◆ Task goal: The lines to be extracted run from the start of the listing through the line containing "from mathutils import Vector"; copy them exactly and nothing else.

◆ Data shown:
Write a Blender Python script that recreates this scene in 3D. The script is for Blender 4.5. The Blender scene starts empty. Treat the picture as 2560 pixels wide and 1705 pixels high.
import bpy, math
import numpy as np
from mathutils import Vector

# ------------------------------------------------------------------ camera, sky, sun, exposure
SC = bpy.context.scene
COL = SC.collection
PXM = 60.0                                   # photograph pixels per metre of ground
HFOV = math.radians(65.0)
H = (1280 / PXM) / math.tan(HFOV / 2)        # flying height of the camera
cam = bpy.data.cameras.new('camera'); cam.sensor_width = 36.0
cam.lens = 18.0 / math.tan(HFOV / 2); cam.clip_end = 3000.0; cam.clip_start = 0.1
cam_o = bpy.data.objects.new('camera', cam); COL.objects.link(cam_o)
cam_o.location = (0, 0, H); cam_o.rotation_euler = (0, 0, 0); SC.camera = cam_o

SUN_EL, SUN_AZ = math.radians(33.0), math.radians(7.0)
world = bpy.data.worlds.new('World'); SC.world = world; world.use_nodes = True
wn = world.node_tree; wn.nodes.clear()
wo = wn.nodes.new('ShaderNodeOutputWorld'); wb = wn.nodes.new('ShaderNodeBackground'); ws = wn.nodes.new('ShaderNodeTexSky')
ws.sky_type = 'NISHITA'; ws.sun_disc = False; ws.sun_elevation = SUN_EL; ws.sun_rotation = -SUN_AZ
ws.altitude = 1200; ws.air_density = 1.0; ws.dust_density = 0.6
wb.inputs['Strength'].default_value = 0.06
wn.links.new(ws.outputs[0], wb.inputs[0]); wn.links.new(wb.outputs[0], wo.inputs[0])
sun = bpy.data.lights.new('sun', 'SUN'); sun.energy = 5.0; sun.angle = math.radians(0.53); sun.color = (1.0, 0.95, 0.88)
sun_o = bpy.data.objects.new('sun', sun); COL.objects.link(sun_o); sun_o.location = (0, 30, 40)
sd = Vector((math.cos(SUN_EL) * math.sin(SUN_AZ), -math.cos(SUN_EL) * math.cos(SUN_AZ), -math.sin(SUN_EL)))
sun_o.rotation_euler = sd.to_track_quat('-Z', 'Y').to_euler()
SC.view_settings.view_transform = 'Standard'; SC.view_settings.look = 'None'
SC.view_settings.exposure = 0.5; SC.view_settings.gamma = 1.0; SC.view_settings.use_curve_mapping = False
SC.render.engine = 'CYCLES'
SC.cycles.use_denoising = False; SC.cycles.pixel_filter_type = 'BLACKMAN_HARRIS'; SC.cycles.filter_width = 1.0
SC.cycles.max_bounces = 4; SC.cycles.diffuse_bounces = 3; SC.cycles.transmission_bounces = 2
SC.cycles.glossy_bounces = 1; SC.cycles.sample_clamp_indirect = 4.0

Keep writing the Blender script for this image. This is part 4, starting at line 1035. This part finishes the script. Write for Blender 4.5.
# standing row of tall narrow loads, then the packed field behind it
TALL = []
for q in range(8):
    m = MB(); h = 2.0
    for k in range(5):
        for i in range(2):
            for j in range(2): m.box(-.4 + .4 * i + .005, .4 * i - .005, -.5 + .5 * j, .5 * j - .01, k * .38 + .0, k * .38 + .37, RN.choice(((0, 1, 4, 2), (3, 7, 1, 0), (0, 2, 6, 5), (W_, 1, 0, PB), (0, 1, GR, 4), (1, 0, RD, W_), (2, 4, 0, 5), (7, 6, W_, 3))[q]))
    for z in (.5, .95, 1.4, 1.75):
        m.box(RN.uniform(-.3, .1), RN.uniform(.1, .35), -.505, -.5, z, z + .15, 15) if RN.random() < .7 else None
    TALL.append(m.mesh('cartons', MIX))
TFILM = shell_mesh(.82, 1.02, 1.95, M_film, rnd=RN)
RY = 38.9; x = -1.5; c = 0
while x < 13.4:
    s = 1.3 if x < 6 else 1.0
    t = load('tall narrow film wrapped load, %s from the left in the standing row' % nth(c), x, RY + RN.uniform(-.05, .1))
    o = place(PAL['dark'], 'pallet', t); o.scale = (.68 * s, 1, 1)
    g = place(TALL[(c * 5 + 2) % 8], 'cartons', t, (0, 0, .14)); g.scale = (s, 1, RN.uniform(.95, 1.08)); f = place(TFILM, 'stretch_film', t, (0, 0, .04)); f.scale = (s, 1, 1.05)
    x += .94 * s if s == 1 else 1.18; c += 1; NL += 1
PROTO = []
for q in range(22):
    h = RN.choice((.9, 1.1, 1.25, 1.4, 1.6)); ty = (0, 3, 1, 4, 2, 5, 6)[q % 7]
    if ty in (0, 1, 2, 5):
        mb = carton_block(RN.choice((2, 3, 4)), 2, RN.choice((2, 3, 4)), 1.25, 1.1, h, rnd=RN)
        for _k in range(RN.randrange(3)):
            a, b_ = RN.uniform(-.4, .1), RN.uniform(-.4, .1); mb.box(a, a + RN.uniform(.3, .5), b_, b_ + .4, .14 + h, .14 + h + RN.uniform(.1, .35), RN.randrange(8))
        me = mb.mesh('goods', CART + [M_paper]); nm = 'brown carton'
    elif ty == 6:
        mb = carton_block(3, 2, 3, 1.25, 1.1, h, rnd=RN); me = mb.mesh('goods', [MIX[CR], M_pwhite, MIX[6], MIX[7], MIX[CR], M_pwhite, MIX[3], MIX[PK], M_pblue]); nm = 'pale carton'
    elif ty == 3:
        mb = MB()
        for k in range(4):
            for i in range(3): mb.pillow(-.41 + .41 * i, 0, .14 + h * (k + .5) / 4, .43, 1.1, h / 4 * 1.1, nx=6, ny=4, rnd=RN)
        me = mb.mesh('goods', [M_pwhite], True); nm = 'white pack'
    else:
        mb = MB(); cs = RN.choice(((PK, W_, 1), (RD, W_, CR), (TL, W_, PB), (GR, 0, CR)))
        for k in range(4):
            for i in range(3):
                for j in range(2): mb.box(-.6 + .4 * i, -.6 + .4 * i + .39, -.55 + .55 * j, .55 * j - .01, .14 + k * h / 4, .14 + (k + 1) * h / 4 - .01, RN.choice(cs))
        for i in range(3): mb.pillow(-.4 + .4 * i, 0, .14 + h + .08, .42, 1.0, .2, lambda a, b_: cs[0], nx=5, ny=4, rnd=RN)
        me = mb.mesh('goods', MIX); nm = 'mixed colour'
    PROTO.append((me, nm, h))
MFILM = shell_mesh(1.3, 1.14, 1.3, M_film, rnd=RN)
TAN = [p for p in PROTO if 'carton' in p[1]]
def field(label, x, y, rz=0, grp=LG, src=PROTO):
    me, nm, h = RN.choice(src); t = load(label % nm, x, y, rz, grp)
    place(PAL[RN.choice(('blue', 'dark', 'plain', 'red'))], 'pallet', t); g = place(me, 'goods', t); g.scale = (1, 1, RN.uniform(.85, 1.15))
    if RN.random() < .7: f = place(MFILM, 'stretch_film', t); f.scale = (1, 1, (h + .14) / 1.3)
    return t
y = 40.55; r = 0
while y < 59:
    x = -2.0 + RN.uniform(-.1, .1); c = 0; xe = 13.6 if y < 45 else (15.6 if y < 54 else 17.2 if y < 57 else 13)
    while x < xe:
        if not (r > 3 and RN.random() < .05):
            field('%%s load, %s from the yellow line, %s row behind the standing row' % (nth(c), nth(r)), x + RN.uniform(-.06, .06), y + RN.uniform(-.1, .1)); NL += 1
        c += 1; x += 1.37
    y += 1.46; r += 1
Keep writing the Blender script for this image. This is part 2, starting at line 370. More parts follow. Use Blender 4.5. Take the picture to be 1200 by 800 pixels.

◆ Exercise response:
Write a Blender Python script that recreates this scene in 3D. The script is for Blender 4.5. The Blender scene starts empty. Treat the picture as 2560 pixels wide and 1705 pixels high.
import bpy, math
import numpy as np
from mathutils import Vector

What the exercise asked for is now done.